Gosto não se discute. Disseminou-se a praga do "tchac-tchac" na música popular contemporânea, ao ponto de qualquer artista saber que, se quiser vender discos aos montes, precisará incorporar algum tipo de percussão persistente -- a tal bateria -- como acompanhamento. A bateria, que costuma ser indispensável no rock, é perfeitamente dispensável quando se trata de músicas do tipo que compõe e canta a Ceumar. Se, de um lado, é bem verdade que o acompanhamento de violões, violas, cavaquinho e outras cordas, bem como de madeiras e metais, pode, eventualmente, enriquecer uma ou outra música, de outro lado, em geral, basta o acompanhamento de um solitário violão para garantir o esplendor de uma música interpretada pela Ceumar.
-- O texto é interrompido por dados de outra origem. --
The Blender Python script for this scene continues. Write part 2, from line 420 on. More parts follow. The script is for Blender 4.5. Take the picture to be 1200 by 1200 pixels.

A Virada Cultural Paulista brindou a cidade de Assis com vários shows e um imperdível espetáculo de dança, do Balé Stagium. mas a programação daqui não incluiu a Ceumar. Ela foi para Presidente Prudente, para apresentar-se no Teatro César Cava, na tarde do domingo. Era também imperdível e fomos para lá. Teatro lotado, Ceumar em estado puro, só ela e seu violão, suas músicas e as que fez em parceria com o baixinho Chico César, Zeca Baleiro e outros. Um amplo domínio do palco, um oposto do bonsai, a mineira de Itanhandu, delicada e gigante ao mesmo tempo, encantou e emocionou uma platéia que, de tão à vontade, cantou junto com ela várias das músicas dos três discos que Ceumar já gravou.

Voltamos um tanto extasiados. A Elka soube colocar em versos.

Curiosamente, Ceumar, por estar acompanhada só de seu violão e (à guisa de chocalho) uma pulseira de contas, pediu desculpas ao público, por não estar acompanhada de um conjunto de músicos. Gosto não se discute, mas, só para reafirmar, ainda bem que aconteceu assim, porque pudemos apreciá-la em estado puro, no melhor estilo banquinho e violão, sem nenhum incômodo "tchac-tchac".